=== DATASET EXCERPT ===
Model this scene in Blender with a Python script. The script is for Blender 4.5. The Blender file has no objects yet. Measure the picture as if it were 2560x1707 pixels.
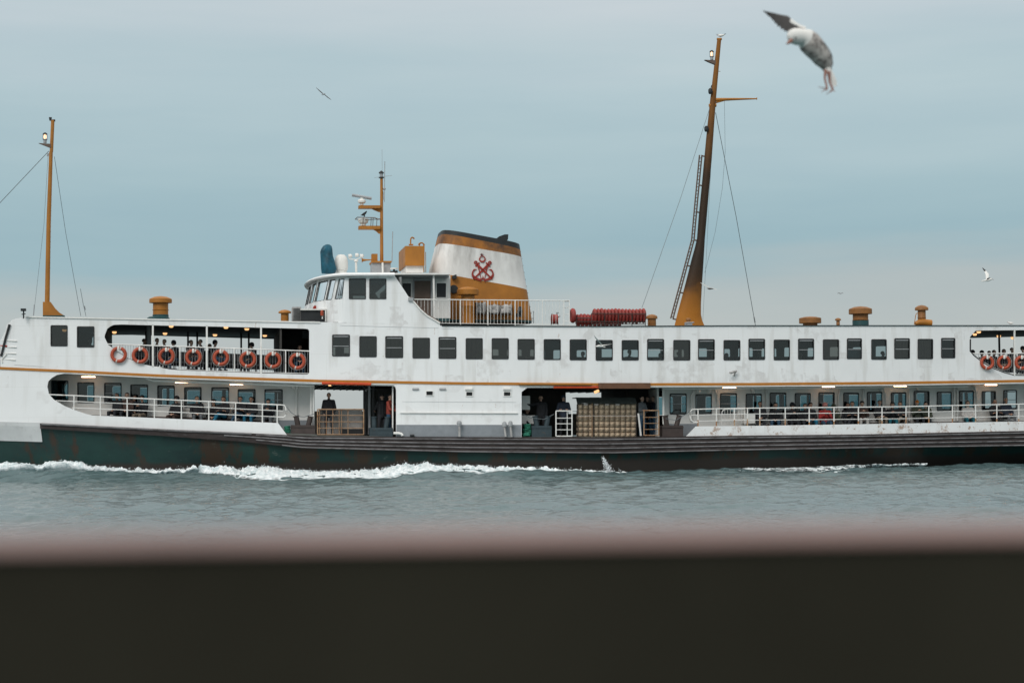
import bpy, bmesh, math, random
import numpy as np
from mathutils import Vector as V, Matrix, noise
random.seed(7)
PI = math.pi
sc = bpy.context.scene
COL = sc.collection

# ------------------------------------------------------------------ camera maths
FPX = 4440.0; W0, H0 = 2560.0, 1707.0
CAM = V((0, 0, 2.1))
PITCH = math.atan(206.5 / FPX); ROLL = 0.008
Fw = V((0, math.cos(PITCH), math.sin(PITCH)))
U0 = V((0, -math.sin(PITCH), math.cos(PITCH)))
R0 = V((1, 0, 0))
Rt = (R0 * math.cos(ROLL) - U0 * math.sin(ROLL)).normalized()
Up = (U0 * math.cos(ROLL) + R0 * math.sin(ROLL)).normalized()
def ray(px, py):
    return Fw + Rt * ((px - W0 / 2) / FPX) + Up * ((H0 / 2 - py) / FPX)
def proj(p):
    d = p - CAM; k = d.dot(Fw)
    return (W0 / 2 + FPX * d.dot(Rt) / k, H0 / 2 - FPX * d.dot(Up) / k)

# near side of the ship in plan: Y as a function of X
def slope(X):
    if X < -12: s = 0.0
    elif X < 18: s = 0.01 * (X + 12)
    else: s = 0.30
    if X < -22: s = -0.05 * (X + 22) * -1 * -1
    return s
_xs = np.arange(-60, 80, 0.05)
def _sl(X):
    s = np.where(X < -12, 0.0, np.where(X < 18, 0.01 * (X + 12), 0.30))
    s = np.where(X < -22, 0.07 * (X + 22), s)
    return s
_sv = _sl(_xs)
_yv = np.cumsum(_sv) * 0.05
_yv = _yv - np.interp(-15, _xs, _yv) + 74.0
def Yn(X): return float(np.interp(X, _xs, _yv))
ND = V((-0.16, 0.987, 0)).normalized()          # direction across the ship, away from the camera
TD = V((0.987, 0.16, 0)).normalized()           # direction along the ship
def B(X): return max(0.6, 10.0 - 2.5 * (X / 22.0) ** 2)
def P(px, py, off=0.0):
    """point of the picture on the ship's near side, set back by off metres"""
    d = ray(px, py); t = 75.0
    for _ in range(14):
        t = (Yn(d.x * t) + off) / d.y
    return CAM + d * t
def PK(px, py, k):
    """point on the plane that runs along the ship k metres inboard"""
    d = ray(px, py); p0 = V((0, 74.7, 0)) + ND * k
    return CAM + d * ((p0 - CAM).dot(ND) / d.dot(ND))
def PZ(px, py, z):
    d = ray(px, py); return CAM + d * ((z - CAM.z) / d.z)
def PD(px, py, dist):
    return CAM + ray(px, py) * dist
def Far(px, py, inset=0.0):
    p = P(px, py, inset); return p + ND * (B(p.x) - 2 * inset)
def cv(pts):
    xs = [p[0] for p in pts]; ys = [p[1] for p in pts]
    return lambda x: float(np.interp(x, xs, ys))

# measured curves (picture x -> picture y) on the near side
top_c = cv([(0, 852), (8, 838), (22, 808), (30, 799), (64, 791.5), (400, 798), (740, 804), (820, 805.5), (1100, 814), (1480, 815.5), (1840, 813.7), (2560, 813.3), (3100, 806)])
stripe_c = cv([(-400, 900), (0, 920), (200, 929), (400, 938.8), (800, 952), (1160, 958.2), (1530, 960.8), (1880, 960), (2240, 957), (2560, 952), (3100, 942)])
belt_c = cv([(-400, 1040), (0, 1056), (100, 1058), (400, 1073), (715, 1087), (760, 1091), (1160, 1092.5), (1480, 1093.5), (1840, 1089), (2160, 1085.7), (2560, 1077), (3100, 1063)])
beltb_c = cv([(100, 1071), (400, 1089), (600, 1103), (760, 1120), (1160, 1131), (1530, 1134), (1840, 1126.5), (2160, 1120.5), (2560, 1115), (3100, 1104)])
lopen_c = cv([(118, 966), (120.6, 953), (128.6, 945), (142, 937), (161, 933.6), (214, 935.5), (400, 945), (785, 961), (983, 964.5), (988, 967), (990, 974)])
lfloor_c = cv([(-400, 1052), (120, 1062), (400, 1069), (500, 1071), (700, 1082), (990, 1092), (1600, 1092.5), (2000, 1086), (2560, 1077), (3100, 1064)])
ufloor_c = cv([(-100, 896), (0, 904), (300, 920), (400, 926), (773, 940), (1500, 951), (2560, 945), (3100, 936)])
def zcurve(c, off=0.0):
    xs, zs = [], []
    for px in range(-400, 3101, 20):
        p = P(px, c(px), off); xs.append(p.x); zs.append(p.z)
    return lambda X: float(np.interp(X, xs, zs))
z_lfloor = zcurve(lfloor_c); z_ufloor = zcurve(ufloor_c); z_belt = zcurve(belt_c)
z_roof = zcurve(lambda x: max(top_c(x), 791.5 if x < 64 else 0) + 2)
z_stripe = zcurve(stripe_c)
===
## TASK TO COMPLETE
Output the data exactly. Pictures don't belong in the result.

## ANSWER FOR THE TASK
Model this scene in Blender with a Python script. The script is for Blender 4.5. The Blender file has no objects yet. Measure the picture as if it were 2560x1707 pixels.
import bpy, bmesh, math, random
import numpy as np
from mathutils import Vector as V, Matrix, noise
random.seed(7)
PI = math.pi
sc = bpy.context.scene
COL = sc.collection

# ------------------------------------------------------------------ camera maths
FPX = 4440.0; W0, H0 = 2560.0, 1707.0
CAM = V((0, 0, 2.1))
PITCH = math.atan(206.5 / FPX); ROLL = 0.008
Fw = V((0, math.cos(PITCH), math.sin(PITCH)))
U0 = V((0, -math.sin(PITCH), math.cos(PITCH)))
R0 = V((1, 0, 0))
Rt = (R0 * math.cos(ROLL) - U0 * math.sin(ROLL)).normalized()
Up = (U0 * math.cos(ROLL) + R0 * math.sin(ROLL)).normalized()
def ray(px, py):
    return Fw + Rt * ((px - W0 / 2) / FPX) + Up * ((H0 / 2 - py) / FPX)
def proj(p):
    d = p - CAM; k = d.dot(Fw)
    return (W0 / 2 + FPX * d.dot(Rt) / k, H0 / 2 - FPX * d.dot(Up) / k)

# near side of the ship in plan: Y as a function of X
def slope(X):
    if X < -12: s = 0.0
    elif X < 18: s = 0.01 * (X + 12)
    else: s = 0.30
    if X < -22: s = -0.05 * (X + 22) * -1 * -1
    return s
_xs = np.arange(-60, 80, 0.05)
def _sl(X):
    s = np.where(X < -12, 0.0, np.where(X < 18, 0.01 * (X + 12), 0.30))
    s = np.where(X < -22, 0.07 * (X + 22), s)
    return s
_sv = _sl(_xs)
_yv = np.cumsum(_sv) * 0.05
_yv = _yv - np.interp(-15, _xs, _yv) + 74.0
def Yn(X): return float(np.interp(X, _xs, _yv))
ND = V((-0.16, 0.987, 0)).normalized()          # direction across the ship, away from the camera
TD = V((0.987, 0.16, 0)).normalized()           # direction along the ship
def B(X): return max(0.6, 10.0 - 2.5 * (X / 22.0) ** 2)
def P(px, py, off=0.0):
    """point of the picture on the ship's near side, set back by off metres"""
    d = ray(px, py); t = 75.0
    for _ in range(14):
        t = (Yn(d.x * t) + off) / d.y
    return CAM + d * t
def PK(px, py, k):
    """point on the plane that runs along the ship k metres inboard"""
    d = ray(px, py); p0 = V((0, 74.7, 0)) + ND * k
    return CAM + d * ((p0 - CAM).dot(ND) / d.dot(ND))
def PZ(px, py, z):
    d = ray(px, py); return CAM + d * ((z - CAM.z) / d.z)
def PD(px, py, dist):
    return CAM + ray(px, py) * dist
def Far(px, py, inset=0.0):
    p = P(px, py, inset); return p + ND * (B(p.x) - 2 * inset)
def cv(pts):
    xs = [p[0] for p in pts]; ys = [p[1] for p in pts]
    return lambda x: float(np.interp(x, xs, ys))

# measured curves (picture x -> picture y) on the near side
top_c = cv([(0, 852), (8, 838), (22, 808), (30, 799), (64, 791.5), (400, 798), (740, 804), (820, 805.5), (1100, 814), (1480, 815.5), (1840, 813.7), (2560, 813.3), (3100, 806)])
stripe_c = cv([(-400, 900), (0, 920), (200, 929), (400, 938.8), (800, 952), (1160, 958.2), (1530, 960.8), (1880, 960), (2240, 957), (2560, 952), (3100, 942)])
belt_c = cv([(-400, 1040), (0, 1056), (100, 1058), (400, 1073), (715, 1087), (760, 1091), (1160, 1092.5), (1480, 1093.5), (1840, 1089), (2160, 1085.7), (2560, 1077), (3100, 1063)])
beltb_c = cv([(100, 1071), (400, 1089), (600, 1103), (760, 1120), (1160, 1131), (1530, 1134), (1840, 1126.5), (2160, 1120.5), (2560, 1115), (3100, 1104)])
lopen_c = cv([(118, 966), (120.6, 953), (128.6, 945), (142, 937), (161, 933.6), (214, 935.5), (400, 945), (785, 961), (983, 964.5), (988, 967), (990, 974)])
lfloor_c = cv([(-400, 1052), (120, 1062), (400, 1069), (500, 1071), (700, 1082), (990, 1092), (1600, 1092.5), (2000, 1086), (2560, 1077), (3100, 1064)])
ufloor_c = cv([(-100, 896), (0, 904), (300, 920), (400, 926), (773, 940), (1500, 951), (2560, 945), (3100, 936)])
def zcurve(c, off=0.0):
    xs, zs = [], []
    for px in range(-400, 3101, 20):
        p = P(px, c(px), off); xs.append(p.x); zs.append(p.z)
    return lambda X: float(np.interp(X, xs, zs))
z_lfloor = zcurve(lfloor_c); z_ufloor = zcurve(ufloor_c); z_belt = zcurve(belt_c)
z_roof = zcurve(lambda x: max(top_c(x), 791.5 if x < 64 else 0) + 2)
z_stripe = zcurve(stripe_c)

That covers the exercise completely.